Vision For Exec Ed
views
Actually, that was a challenging time. Not only are we trying to brand our undergraduate, but undergraduate programs take three-and-a-half to four years, so you will not get to see the fruits of the labor until a longer time period. So part of executive education role was to quickly get buy-in from corporates, because when our kids graduate, they will need companies to want to accept them. But the companies have to have a sense of who we are. So executive education is actually a very strategic component because we want to get up-front and close to the corporates early. And they need to experience what it's like to have a piece of the learning experience in SMU, so that they themselves can appreciate that the final product that they are going to recruit must be good, because they themselves had the experience of having been to classes.
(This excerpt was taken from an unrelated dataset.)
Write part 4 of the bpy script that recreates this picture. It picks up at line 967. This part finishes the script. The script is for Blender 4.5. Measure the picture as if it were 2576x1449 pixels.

So it was meant to be a very powerful buy-in from all the top companies.
Unfortunately, all the top companies have already been sending their executives to incumbents or to even bigger brand names, so we were like literally asking ourselves, why would they come to SMU? We don't even have our first batch of degree holders. The taxi drivers are still mixing us up with SIM [Singapore Institute of Management] because we were all along Bukit Timah Road. And we literally had to tell people, do you see that signage, do you see that lion-faced logo, could you make sure you turn in? And it's such a long walk in, into a beautiful, scenic, garden campus. So the only way that we could pitch is we need a big brand name as a partner.
So we were shameless, we leveraged on our Wharton partnership. We wanted to tell people, we must have sufficiently wonderful faculty for Wharton to be willing to lend their name to us on the open-enrollment programs. So, we did not use Wharton for many of the custom programs, partly because they are not physically here, and so they could not sit with me to speak to the client and do a lot of customisation, so I have to represent the face of SMU. But to the public out there, they need to know that SMU is in this game, that SMU is already an active player in executive education.
So, we are really grateful that Janice [Janice Bellace] was our president then and Janice opened the door for me to have conversations with my counterpart in executive education in Wharton. And we were very specific we did not want all the Wharton programs we wanted those programs where we have sufficiently high-level faculty where we could play a partnership role. We do not want to be the little sister, even though we are little sister. We want to say we are equally on equal standing, and if it's a six-day program, Wharton will do three days and we will do three days. And whatever certificate of attendance that comes out for the executives, it should have the two logos side by side. So we are very proud to be an equal player.